Leaving out every picture, copy the lines of the data exactly, from the first through the line containing "above the floor".

--- START Dataset content ---

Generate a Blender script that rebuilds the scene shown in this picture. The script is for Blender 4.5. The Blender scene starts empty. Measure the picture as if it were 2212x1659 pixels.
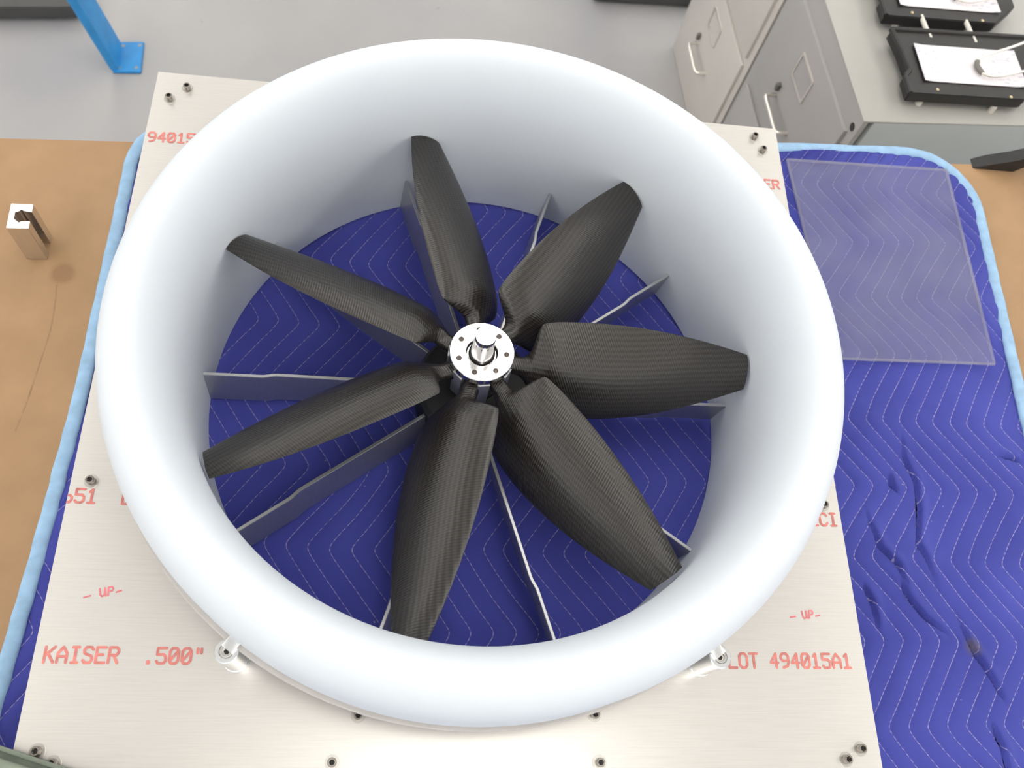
import bpy, bmesh, math, random
import numpy as np
from mathutils import Matrix, Vector
random.seed(4); RNG = np.random.default_rng(4)
SC = bpy.context.scene
COL = SC.collection
PI = math.pi
U = 0.85658          # metres per unit of the plate's screw square
Z0 = 1.0             # height of the plate's top face above the floor

# ---------------------------------------------------------------- camera
cam_d = bpy.data.cameras.new('camera')
cam_d.sensor_width = 36.0
cam_d.lens = 36.0 * 1888.4 / 2212.0
cam_d.clip_start = 0.02
cam = bpy.data.objects.new('camera', cam_d); COL.objects.link(cam)
R = [[0.99056012, -0.05139179, -0.12708078], [-0.00645999, 0.90853155, -0.41776631], [0.13692666, 0.41464359, 0.89962313]]
M4 = Matrix(R).to_4x4(); M4.translation = Vector((-0.0969, -0.4587, 0.9964 + Z0))
cam.matrix_world = M4
SC.camera = cam
cam_d.dof.use_dof = True
cam_d.dof.focus_distance = 1.04
cam_d.dof.aperture_fstop = 7.0

# ---------------------------------------------------------------- world and lamps
wd = bpy.data.worlds.new('workshop_light'); SC.world = wd; wd.use_nodes = True
wd.node_tree.nodes['Background'].inputs[0].default_value = (0.90, 0.95, 1.0, 1)
wd.node_tree.nodes['Background'].inputs[1].default_value = 1.5
def lamp(name, x, y, z, sx, sy, watts, col=(1, 0.97, 0.92), rz=0):
    d = bpy.data.lights.new(name, 'AREA'); d.shape = 'RECTANGLE'; d.size = sx; d.size_y = sy
    d.energy = watts; d.color = col
    o = bpy.data.objects.new(name, d); COL.objects.link(o); o.location = (x, y, z); o.rotation_euler = (0, 0, rz)
    return o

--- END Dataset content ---

*Response*
Generate a Blender script that rebuilds the scene shown in this picture. The script is for Blender 4.5. The Blender scene starts empty. Measure the picture as if it were 2212x1659 pixels.
import bpy, bmesh, math, random
import numpy as np
from mathutils import Matrix, Vector
random.seed(4); RNG = np.random.default_rng(4)
SC = bpy.context.scene
COL = SC.collection
PI = math.pi
U = 0.85658          # metres per unit of the plate's screw square
Z0 = 1.0             # height of the plate's top face above the floor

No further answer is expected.